• levissili kekliğim adlı bu türkü, kayaköy rumlarından kalmış.

    geliyorum ve sen beyaz yaseminler içinde uyuyorsun
    uyan ki yaşayasın ve coşasın limon ağacım
    levissili kekliğim, ağlarına dolandım
    kalbimin anahtarlarını al da aç
    içindeki gül bahçesine gir ve gezin
    gel, ilerlemekten çekinme
    gel de beni bul.

    ışık taban'ın "güneşi penceremde bıraktım" kitabına göre hikayesi şu şekildeymiş:

    'eleni artık eskisi gibi mutsuz bir kadın değildi.genç yorgo'nun aşkı onu bulutların üstünde dolaştırıyordu.

    her akşamüstü güneş ifara tepesi'nin ardında denizle buluşmak üzereyken, yorgo çizmelerinin demirini taş zeminde tıkırdatarak eleni'nin evinin önünden geçiyor, pencerede asılı kırmızı bir mendil görürse o gece eleni'nin onu beklediğini anlıyordu. bir aşağı sokaktaki evinde, yeni sulanmış ıtırların, sardunyaların arasında kızıl eteklerini sürüyerek batan güneşe kadehini kaldırıyor, eleni'nin yeşil gözlerinin ve ateşli dudakları'nın hasretiyle haykırıyordu:

    " bugün de güneşi gözlerinde batırdım eleni."
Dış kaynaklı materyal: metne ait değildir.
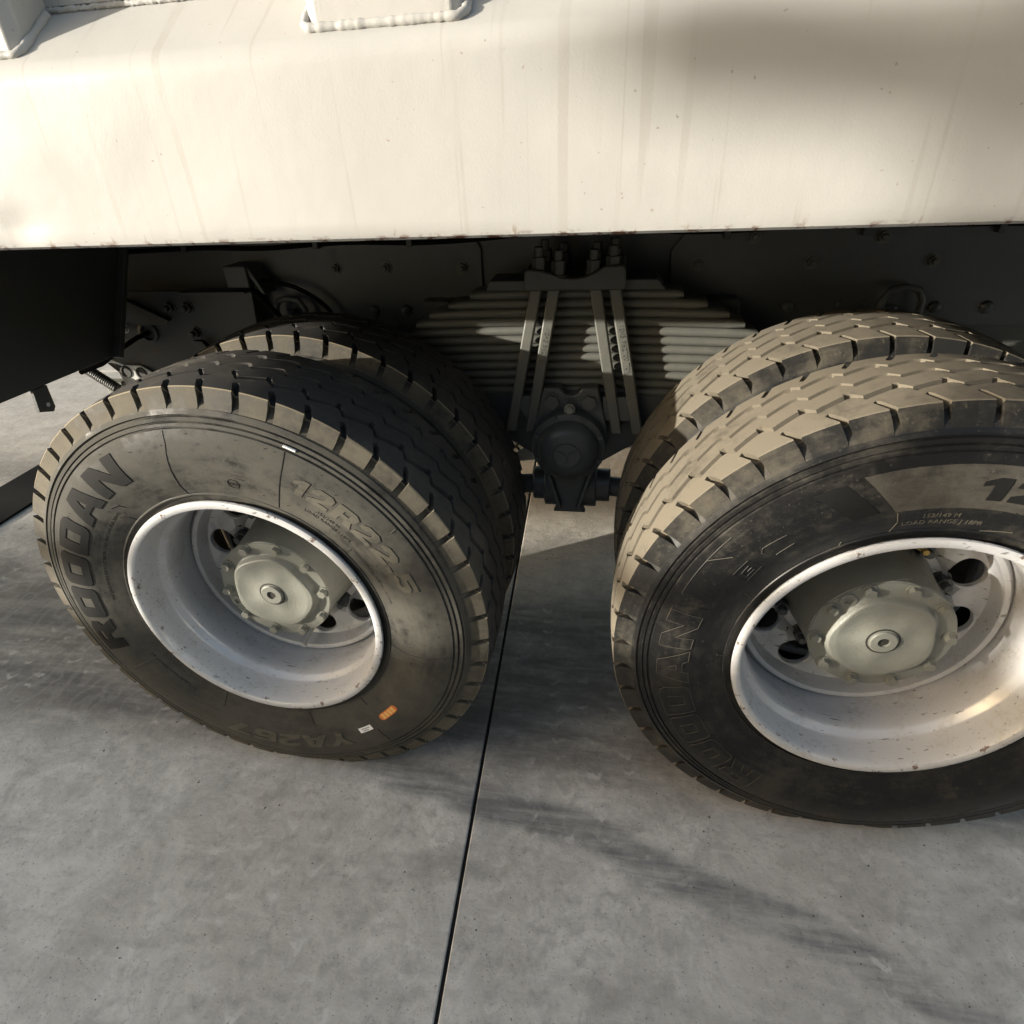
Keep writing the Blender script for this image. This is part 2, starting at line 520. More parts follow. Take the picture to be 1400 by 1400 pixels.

    yorgo'nun vedasından sonra eleni'nin kalbini hiç bir veda daha fazla kanatamazdı; evine ve levissi'ye veda etmek daha zor olmadı. yanına hiç bir şey almadı; sadece yorgo'yu davet ederken pencereye astığı kırmızı mendili kuşağına soktu, ıtırların pembe çiçekli dallarıyla boydan boya kapladığı pencerenin önünde bir süre içeriye dolan güz güneşinin pırıltılarını seyretti,
    sonra güneşi o pencerede bıraktı."

    icrası için bkz https://www.facebook.com/…0006790657602&pnref=story

    ayrıca (bkz: emre dayıoğlu)
  • katerina papadopoulou'nun muhteşem yorumuyla gönlümde yer eden, ansızın aklıma gelip beni zaman ve mekandan soyutlayan eşsiz şarkı.